Braaains

Today’s Yarn Love Challenge prompt is “Currently Making.”  If you haven’t read my previous posts, this is the third in the series.  If you’d like to start from the beginning, here’s the link to day 1.  At the end of each post there’s a link to the next post in the series.  If you’ve read the earlier posts, but missed yesterday’s, click here to catch up!

I’ve mostly been making brains.  Perhaps you’ve heard about the March for Science scheduled for April 22?  The date was set in early February, not long after the Women’s March.  Crafters excited about the impact of the pussy hats immediately started discussing options for hats for the March for Science.  Many scientists and science lovers expressed an interest in Brain Hats.

Photo by pattern designer Alana Noritake

As even a non-knitter can probably tell, this hat is far more complicated than the brain hats.  In the March for Science Ravelry group and Brain Hats Facebook group, there’s much discussion regarding better ways to make these hats, so sufficient numbers can be made before the march.  The project breaks down into three primary tasks: (1) Creation of the skull cap, which is a straight forward and fast knit; (2) Creation of the i-cord, which isn’t difficult but is tedious and time-consuming; (3) Attaching the i-cord to the skull cap.  Since I’m lucky to have a number of local fiber friends, I e-mailed them all and asked if anyone was interested in working on this project together.

My friend Katie has knit caps.  As of last week, she’d finished 13 of them.  I’m sure she’s finished a few more since last week!  I am working on the i-cord for the brains.  To make this process easier, I procured an Embellish Knit i-cord maker (Amazon Affiliate Link).  It’s tough to find them now, even through Amazon, because they either have been or are being discontinued by the manufacturer.  I managed to scoop up three of them on clearance at my local Jo-anns.  I wind the yarn I’m working with onto a ball winder and leave it there while I crank the i-cord.

Keeping the working yarn cake on the ball winder helps in two ways.  First, the ball of yarn doesn’t hop around all over the floor while I’m working.  Second, the working yarn feeding into the Embellish Knit doesn’t get tangled with the finished i-cord coming out of the bottom of the machine.  The i-cord doesn’t just move straight down as you crank.  It tends to whip around in a circle and quickly become tangled with the working yarn unless you keep the two ends far apart.

The yarn in the picture above is Vanna’s Choice.  The Embellish Knit instructions say that you cannot use anything thicker than fingering weight in the machine.  However, after much experimentation, I found that I could use worsted weight yarns as long as they are smooth, slippery yarns.  I have to pay attention when setting up the machine and I have to move the weight up to the base of the machine after I’ve cranked about six inches of i-cord.  I also can’t crank as quickly as I would if I was using a thinner yarn.  However, it is quick enough.  Using this set up of Embellish Knit plus ball winder, I am able to crank through an entire skein of Vanna’s Choice in 45 – 60 minutes.  Each skein is probably enough brains for one hat.

A bowl of brains.

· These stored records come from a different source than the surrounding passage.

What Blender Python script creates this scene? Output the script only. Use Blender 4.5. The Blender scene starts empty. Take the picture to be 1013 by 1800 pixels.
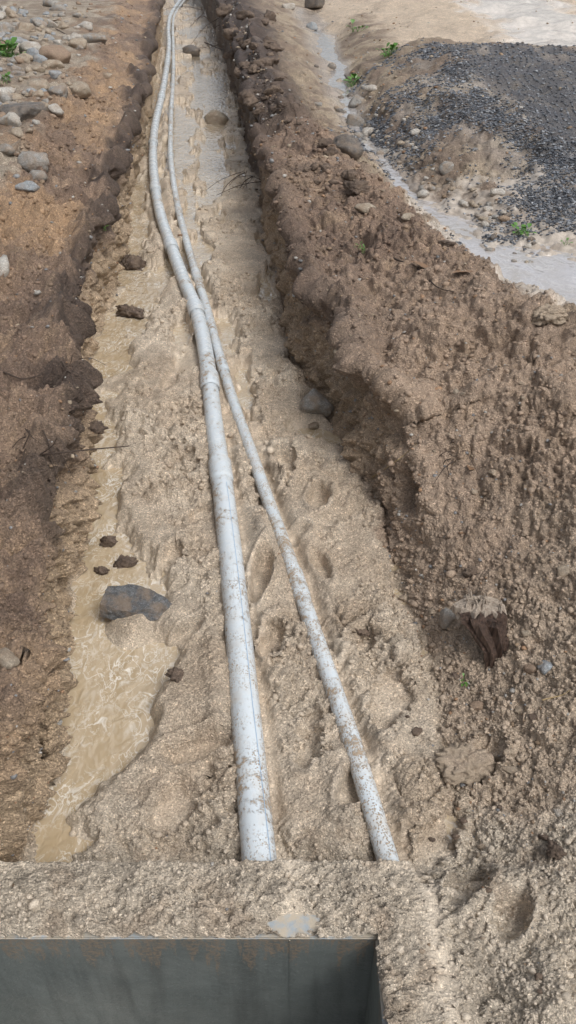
import bpy, bmesh, math, random
import numpy as np
from mathutils import Vector, Matrix
random.seed(7); rng=np.random.default_rng(7)
S=bpy.context.scene; COL=S.collection
# ------------------------------------------------------------ camera
H=2.5; F=1413.0; PITCH=math.radians(37); CP,SP=math.cos(PITCH),math.sin(PITCH)
cd=bpy.data.cameras.new('camera'); cam=bpy.data.objects.new('camera',cd); COL.objects.link(cam)
cam.location=(0,0,H); cam.rotation_euler=(math.radians(90)-PITCH,0,0)
cd.sensor_fit='VERTICAL'; cd.angle=2*math.atan(900/F); cd.clip_end=500; cd.clip_start=.05
S.camera=cam
def ray(u,v):
    a=(u-506.5)/F; b=(900-v)/F
    return Vector((a,CP+b*SP,-SP+b*CP))
def P(u,v,z=0.):
    d=ray(u,v); t=(z-H)/d.z
    return Vector((0,0,H))+d*t
def at_depth(u,v,t): return Vector((0,0,H))+ray(u,v)*t
# ------------------------------------------------------------ noise
def _h(i,j,k,s):
    h=(i.astype(np.uint32)*np.uint32(374761393)+j.astype(np.uint32)*np.uint32(668265263)+k.astype(np.uint32)*np.uint32(2147483647)+np.uint32(s*97531))
    h^=h>>np.uint32(13); h*=np.uint32(1274126177); h^=h>>np.uint32(16); h*=np.uint32(2246822519); h^=h>>np.uint32(15)
    return h.astype(np.float32)*np.float32(2/4294967295.)-1
def vn(p,s=0):
    p=np.asarray(p,np.float32)
    i=np.floor(p); f=p-i; i=i.astype(np.int64)+10000
    f=f*f*f*(f*(f*6-15)+10)
    x,y,z=i[:,0],i[:,1],i[:,2]; fx,fy,fz=f[:,0],f[:,1],f[:,2]
    r=0
    for a in (0,1):
        wx=fx if a else 1-fx
        for b in (0,1):
            wy=fy if b else 1-fy
            for c in (0,1):
                wz=fz if c else 1-fz
                r=r+wx*wy*wz*_h(x+a,y+b,z+c,s)
    return r
ROT=np.array([[.8,.6,0],[-.48,.64,.6],[.36,-.48,.8]],np.float32)
def ss(x,a,b):
    t=np.clip((x-a)/(b-a),0,1); return t*t*(3-2*t)
SPC=None   # local mesh spacing: octaves finer than the mesh are faded out
def fbm(p,fr,o=4,g=.5,s=0,bil=False,lim=False):
    q=np.asarray(p,np.float32)@ROT.T*fr; r=0; a=1; tot=0
    for k in range(o):
        n=vn(q,s+k*7); n=(np.abs(n)*2-.7 if bil else n)
        if lim: n=n*(1-ss(SPC*fr*2.07**k,.4,.9))
        r=r+a*n; tot+=a; a*=g; q=q@ROT.T*2.07
    return r/tot
def polyxy(pts,z): return np.array([P(u,v,z)[:2] for u,v in pts])
def sdpoly(X,Y,poly):
    d=np.full(X.shape,1e9); ins=np.zeros(X.shape,bool); n=len(poly)
    for i in range(n):
        ax,ay=poly[i]; bx,by=poly[(i+1)%n]
        ex,ey=bx-ax,by-ay; wx,wy=X-ax,Y-ay
        t=np.clip((wx*ex+wy*ey)/(ex*ex+ey*ey+1e-12),0,1)
        d=np.minimum(d,(wx-ex*t)**2+(wy-ey*t)**2)
        c=((ay>Y)!=(by>Y))&(X<(bx-ax)*(Y-ay)/(by-ay+1e-12)+ax)
        ins^=c
    d=np.sqrt(d); return np.where(ins,-d,d)
def mesh_np(name,V,Fc,mat,parent=None,smooth=True,col=None,extra=None):
    me=bpy.data.meshes.new(name); V=np.asarray(V,np.float32); Fc=np.asarray(Fc,np.int32)
    k=Fc.shape[1]
    me.vertices.add(len(V)); me.vertices.foreach_set('co',V.ravel())
    me.loops.add(Fc.size); me.loops.foreach_set('vertex_index',Fc.ravel())
    me.polygons.add(len(Fc)); me.polygons.foreach_set('loop_start',np.arange(0,Fc.size,k,dtype=np.int32))
    me.polygons.foreach_set('use_smooth',np.full(len(Fc),smooth))
    me.update(calc_edges=True); me.validate()
    if col is not None:
        a=me.attributes.new('Col','FLOAT_COLOR','POINT')
        c=np.ones((len(V),4),np.float32); c[:,:3]=col; a.data.foreach_set('color',c.ravel())
    for kx,vx in (extra or {}).items():
        a=me.attributes.new(kx,'FLOAT','POINT'); a.data.foreach_set('value',np.asarray(vx,np.float32))
    if mat: me.materials.append(mat)
    o=bpy.data.objects.new(name,me); COL.objects.link(o); o.parent=parent
    return o
def tag(o,label,cat,group=None,kind=None):
    if label: o['label']=label
    if cat: o['category']=cat
    if group: o['group']=group
    if kind: o['kind']=kind
    return o
def empty(name,loc=(0,0,0),rz=0):
    o=bpy.data.objects.new(name,None); COL.objects.link(o); o.location=loc; o.rotation_euler=(0,0,rz); return o
# ------------------------------------------------------------ materials
def newmat(n):
    m=bpy.data.materials.new(n); m.use_nodes=True; nt=m.node_tree
    return m,nt,nt.nodes['Principled BSDF']
class N:
    def __init__(s,nt): s.nt=nt; s.pos=nt.nodes.new('ShaderNodeNewGeometry').outputs['Position']
    def l(s,a,b): s.nt.links.new(a,b)
    def noise(s,sc,det=4,rough=.55,vec=None,dist=0):
        n=s.nt.nodes.new('ShaderNodeTexNoise'); n.inputs['Scale'].default_value=sc; n.inputs['Detail'].default_value=det
        n.inputs['Roughness'].default_value=rough; n.inputs['Distortion'].default_value=dist; s.l(vec or s.pos,n.inputs['Vector']); return n.outputs[0]
    def vor(s,sc,out='Distance',vec=None):
        n=s.nt.nodes.new('ShaderNodeTexVoronoi'); n.inputs['Scale'].default_value=sc; s.l(vec or s.pos,n.inputs['Vector']); return n.outputs[out]
    def ramp(s,x,stops):
        n=s.nt.nodes.new('ShaderNodeValToRGB'); e=n.color_ramp.elements
        while len(e)<len(stops): e.new(.5)
        for q,(p,c) in zip(e,stops):
            q.position=p; q.color=(c,c,c,1) if not hasattr(c,'__len__') else (*c,1)
        s.l(x,n.inputs[0]); return n.outputs[0]
    def mix(s,f,a,b,mode='MIX'):
        n=s.nt.nodes.new('ShaderNodeMix'); n.data_type='RGBA'; n.blend_type=mode
        for i,x in ((0,f),(6,a),(7,b)):
            if isinstance(x,(int,float)): n.inputs[i].default_value=x if i==0 else (x,x,x,1)
            elif isinstance(x,tuple): n.inputs[i].default_value=(*x,1)
            else: s.l(x,n.inputs[i])
        return n.outputs[2]
    def math(s,op,a,b=0.):
        n=s.nt.nodes.new('ShaderNodeMath'); n.operation=op
        for i,x in ((0,a),(1,b)):
            if isinstance(x,(int,float)): n.inputs[i].default_value=x
            else: s.l(x,n.inputs[i])
        return n.outputs[0]
    def bump(s,h,st,dist,nrm=None):
        n=s.nt.nodes.new('ShaderNodeBump'); n.inputs['Strength'].default_value=st; n.inputs['Distance'].default_value=dist
        s.l(h,n.inputs['Height'])
        if nrm: s.l(nrm,n.inputs['Normal'])
        return n.outputs[0]
    def attr(s,n,o='Color'):
        a=s.nt.nodes.new('ShaderNodeAttribute'); a.attribute_name=n; return a.outputs[o]
    def sepz(s,vec=None,ax='Z'):
        n=s.nt.nodes.new('ShaderNodeSeparateXYZ'); s.l(vec or s.pos,n.inputs[0]); return n.outputs[ax]
    def mapsc(s,sc):
        n=s.nt.nodes.new('ShaderNodeMapping'); n.inputs['Scale'].default_value=sc; s.l(s.pos,n.inputs[0]); return n.outputs[0]
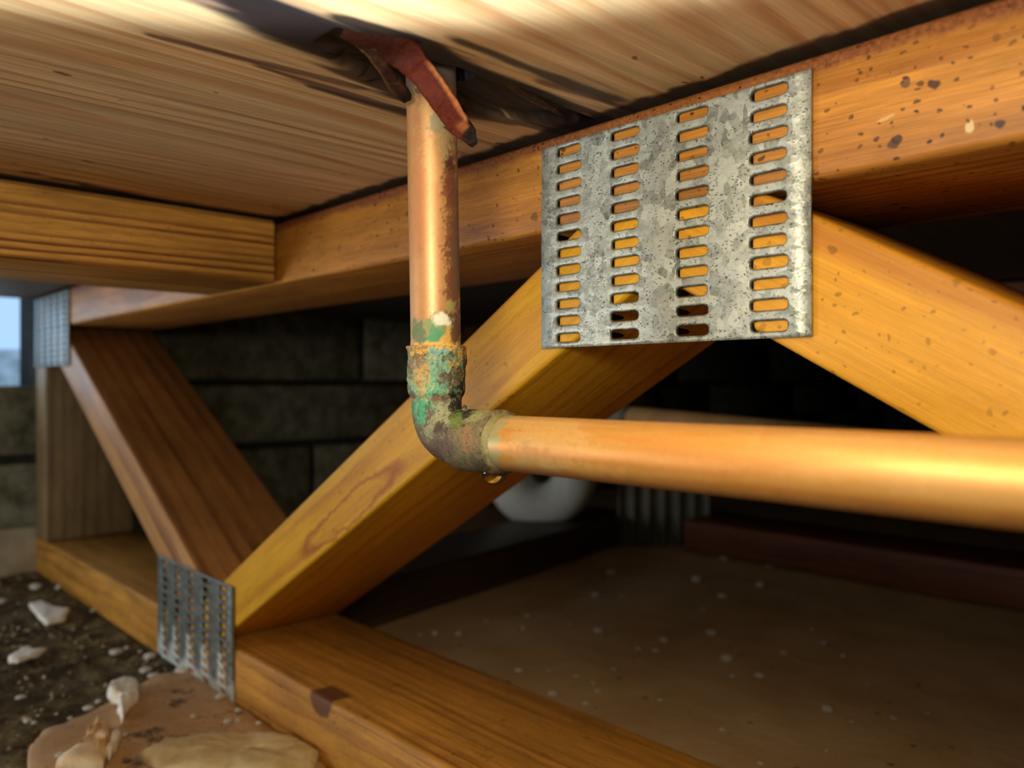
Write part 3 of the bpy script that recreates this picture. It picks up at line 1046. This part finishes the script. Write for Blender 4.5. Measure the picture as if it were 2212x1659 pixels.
def epaint(P):
    rgb, al = paint(P, (112, 100, 72), [
        (1040, 935, .2300, .0110, (118, 108, 74), .85, .4, .35, S1),
        # riser socket
        (950, 800, .2400, .0130, (126, 176, 146), .95, .35, .05, (1, 1, 1.0)),
        (905, 775, .2440, .0042, (140, 112, 76), .9, .7, .05, (1, 1, 1.6)),
        (912, 825, .2430, .0036, (196, 158, 92), .9, 1.0, .0, (1, 1, 1.3)),
        (1005, 800, .2450, .0050, (84, 68, 46), .95, .5, .3, (1, 1, 3)),
        (1012, 780, .2470, .0030, (72, 54, 38), .9, .7, .3, (1, 1, 3)),
        (950, 750, .2400, .0060, (228, 176, 82), .95, .7, .0, (2.2, 2.2, .55)),
        (985, 775, .2410, .0030, (186, 164, 88), .9, .9, .0, (1, 1, 1.8)),
        (905, 748, .2440, .0030, (160, 120, 66), .9, .8, .0, (1.4, 1.4, .6)),
        (1003, 742, .2450, .0020, (150, 70, 26), .9, .7, .0, (1.4, 1.4, 1)),
        (952, 762, .2395, .0028, (96, 172, 168), .85, .9, .0, (1.5, 1.5, .7)),
        (975, 772, .2395, .0022, (56, 76, 62), .8, 1.2, .0, (1.4, 1.4, .9)),
        (930, 860, .2400, .0050, (104, 182, 146), .9, .7, .0, (1, 1, 1.3)),
        (908, 890, .2440, .0036, (74, 160, 122), .9, .6, .0, (1, 1, 1.6)),
        (972, 822, .2395, .0040, (98, 84, 68), .95, .6, .35, (1, 1, .8)),
        (985, 845, .2395, .0024, (152, 156, 108), .8, .8, .0, S1),
        # bend
        (960, 880, .2390, .0058, (164, 166, 130), .92, .6, .3, (1, 1, 1)),
        (948, 862, .2390, .0022, (126, 80, 58), .8, .9, .2, (2, 2, .6)),
        (930, 900, .2400, .0030, (92, 76, 62), .92, .6, .4, (.7, .7, 1.7)),
        (945, 930, .2400, .0045, (150, 156, 120), .8, .7, .3, S1),
        (962, 930, .2380, .0034, (86, 70, 58), .95, .8, .4, (1, 1, 1.2)),
        (955, 965, .2400, .0050, (98, 78, 62), .92, .6, .4, (1.2, 1.2, .8)),
        (985, 960, .2370, .0030, (100, 80, 64), .9, .6, .4, S1),
        (978, 905, .2370, .0026, (180, 184, 150), .85, .8, .5, S1),
        # run socket
        (1020, 890, .2330, .0040, (150, 152, 98), .9, .5, .3, (1.6, 1.6, .7)),
        (1012, 930, .2330, .0040, (138, 112, 76), .9, .7, .2, S1),
        (1020, 955, .2300, .0036, (146, 106, 72), .85, .9, .1, (1, 1, 1)),
        (1060, 930, .2250, .0040, (106, 98, 72), .85, .6, .4, (.7, .7, 1.6)),
        (1045, 990, .2300, .0050, (92, 88, 58), .85, .6, .3, S1),
        (1060, 1010, .2330, .0060, (74, 64, 44), .85, .6, .3, S1),
        (1000, 985, .2350, .0020, (136, 142, 66), .8, .8, .0, S1),
        (1000, 850, .2400, .0042, (34, 36, 28), .96, .6, .4, (1, 1, 1.5)),
        (1006, 868, .2400, .0062, (34, 34, 27), .95, .5, .4, S1),
        (992, 882, .2370, .0038, (36, 30, 24), .9, 1.0, .2, S1),
        (1006, 888, .2360, .0034, (34, 26, 24), .95, .8, .3, S1),
        (988, 908, .2330, .0028, (92, 112, 30), .85, .9, .1, S1),
    ], 0.35)
    # mineral grains, pits and rubbed patches at a finer scale
    f1 = fbm(P, 1100, 4, 201); f2 = fbm(P, 2200, 3, 202); f3 = fbm(P, 520, 4, 203); f4 = fbm(P, 700, 4, 204)
    top = sm(P[:, 2], -0.012, -0.004)
    for kk, cc in ((sm(f1, 0.26, 0.40) * 0.65 * top, (206, 176, 112)), (sm(f2, 0.24, 0.38) * 0.6, (48, 42, 32)),
                   (sm(f3, 0.28, 0.42) * 0.5, (150, 120, 84)), (sm(-f1, 0.24, 0.38) * 0.45, (58, 48, 38)), (sm(f4, 0.26, 0.36) * 0.45 * top, (120, 186, 152))):
        rgb = rgb * (1 - kk[:, None]) + np.array(srgb(*cc)) * kk[:, None]
    return rgb, al


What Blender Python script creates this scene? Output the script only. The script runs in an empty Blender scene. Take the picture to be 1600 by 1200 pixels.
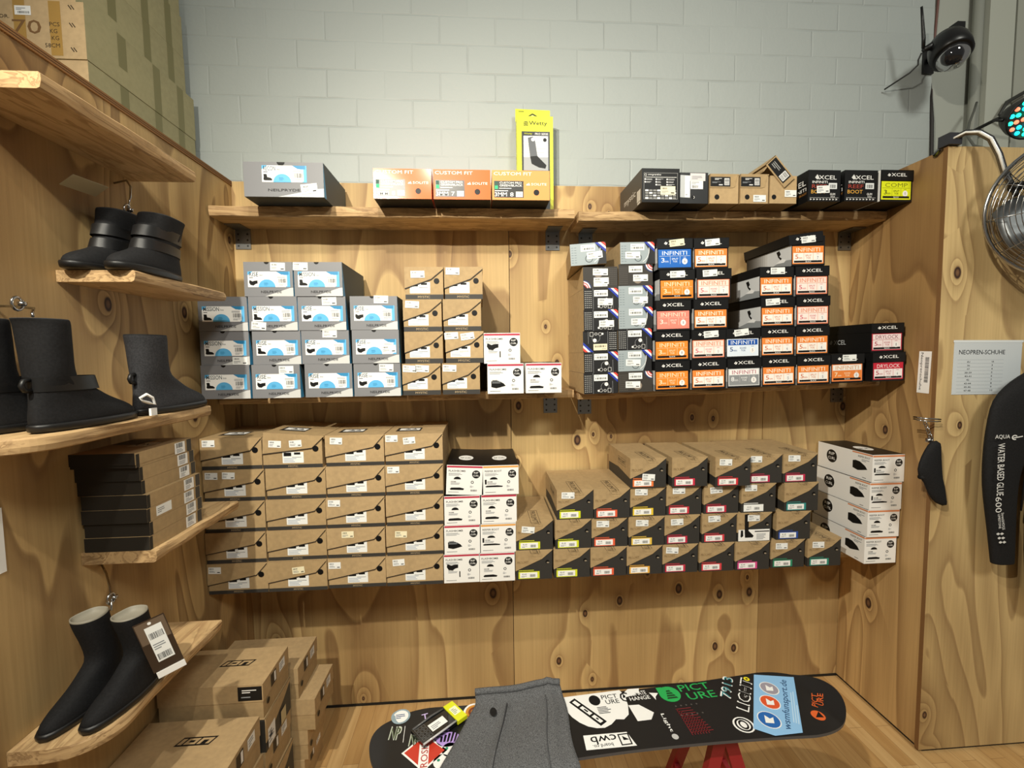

The pink yarn is the practice yarn that came with the machine. The turquoise and the yellowish-green are Vanna’s Choice. The darker green is Cascade 220. The pink / gray variegated under the Cascade 220 is Debbie Bliss Sock yarn. The blue-gray variegated and the blue-variegated towards the back are a worsted weight felted singles yarn, no longer labeled with a brand name. It’s some of the first yarn I purchased back in 2006 when I started knitting again. I ordered it from Uruguay, from a place that appears to no longer be in business.

Sometime soon, we have to start attaching brains to hats.  In order to make that process easier, I purchased a styrofoam head meant for displaying wigs.


Since attaching the brains will take both hands and since it is better for the hat to be slightly stretched, I needed a way to holding the hat still and stretched while I am working.  In the previously mentioned Ravelry and Facebook groups, people have mentioned several options for stretching the hats, but many of the other methods (e.g. a balloon) still required you to hold the stretcher while simultaneously applying the brains.  Even some using the styrofoam heads found it challenging to keep the head still while working.  They make clamps designed specifically for holding these heads firmly on a surface, so I purchased one of those a the same time I bought the head.